» **TASK PROMPT**
Leaving out every picture, retype the lines below from the top through the one that contains "street_lamp(313, 648, 300, 4, 'lamp_orange', .36, 'orange".

** BEGIN **

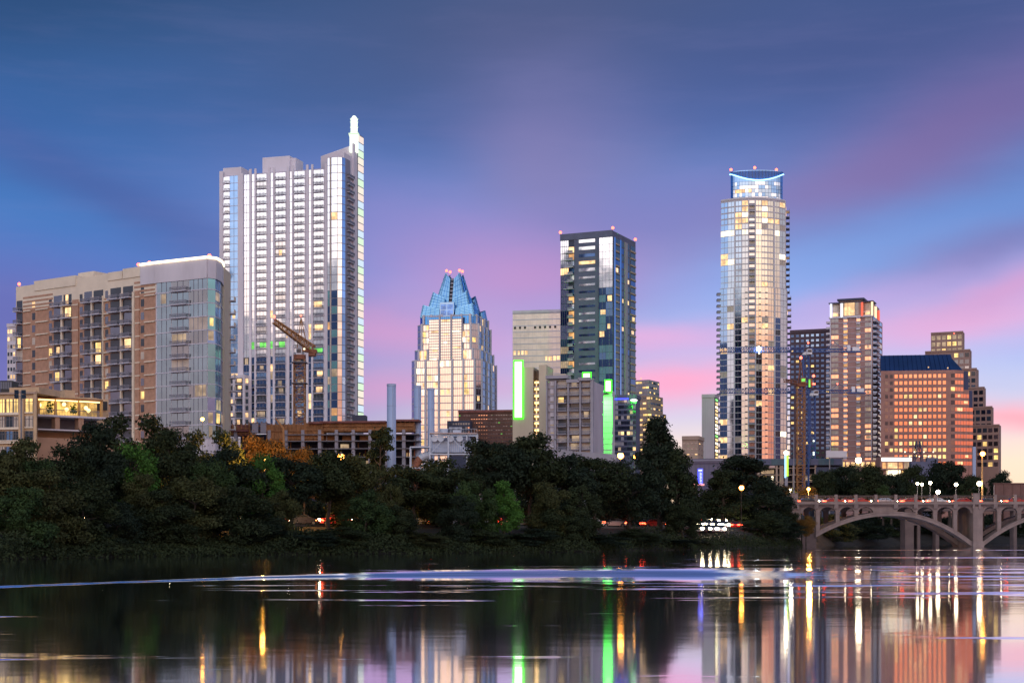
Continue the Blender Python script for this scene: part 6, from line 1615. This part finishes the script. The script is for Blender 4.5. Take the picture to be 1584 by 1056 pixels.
street_lamp(1147, 754, 272, 3.4, 'lamp_orange', .42, 'orange street lamp glowing in front of the big cypress by the bridge', 'bark', .05)
street_lamp(527.5, 706.5, 225, 3.4, 'lamp_orange', .50, 'orange street lamp above the trees below the construction frame', light=350)
street_lamp(960, 704.5, 262, 3.4, 'lamp_orange', .52, 'orange street lamp left of the tall cypress')
street_lamp(981.5, 706, 275, 3.4, 'lamp_orange', .30, 'smaller orange street lamp half hidden against the tall cypress')
street_lamp(410, 713, 200, 3.4, 'lamp_orange', .22, 'street lamp inside the amber-lit tree below the tower crane', light=9000)
street_lamp(313, 648, 300, 4, 'lamp_orange', .36, 'orange lamp at the foot of the brick block\'s glass corner')

# ================================================================== trees
def leaf_mesh(name, pts, nrm, size, r):
    n = len(pts)
    a = r.normal(size=(n, 3)); t = np.cross(nrm, a); t /= np.linalg.norm(t, axis=1)[:, None] + 1e-9
    b_ = np.cross(nrm, t)
    s = size[:, None]
    v = np.empty((n, 4, 3))
    v[:, 0] = pts - t * s * .75; v[:, 1] = pts + b_ * s * .42 + nrm * s * .12; v[:, 2] = pts + t * s * .75; v[:, 3] = pts - b_ * s * .42 + nrm * s * .12
    me = bpy.data.meshes.new(name); me.vertices.add(n * 4); me.vertices.foreach_set('co', v.reshape(-1).astype(np.float32))
    me.loops.add(n * 4); me.loops.foreach_set('vertex_index', np.arange(n * 4, dtype=np.int32))
    me.polygons.add(n); me.polygons.foreach_set('loop_start', np.arange(0, n * 4, 4, dtype=np.int32)); me.polygons.foreach_set('loop_total', np.full(n, 4, dtype=np.int32))
    me.update(); me.validate(); return me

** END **

» **EXERCISE RESULT**
Continue the Blender Python script for this scene: part 6, from line 1615. This part finishes the script. The script is for Blender 4.5. Take the picture to be 1584 by 1056 pixels.
street_lamp(1147, 754, 272, 3.4, 'lamp_orange', .42, 'orange street lamp glowing in front of the big cypress by the bridge', 'bark', .05)
street_lamp(527.5, 706.5, 225, 3.4, 'lamp_orange', .50, 'orange street lamp above the trees below the construction frame', light=350)
street_lamp(960, 704.5, 262, 3.4, 'lamp_orange', .52, 'orange street lamp left of the tall cypress')
street_lamp(981.5, 706, 275, 3.4, 'lamp_orange', .30, 'smaller orange street lamp half hidden against the tall cypress')
street_lamp(410, 713, 200, 3.4, 'lamp_orange', .22, 'street lamp inside the amber-lit tree below the tower crane', light=9000)
street_lamp(313, 648, 300, 4, 'lamp_orange', .36, 'orange lamp at the foot of the brick block\'s glass corner')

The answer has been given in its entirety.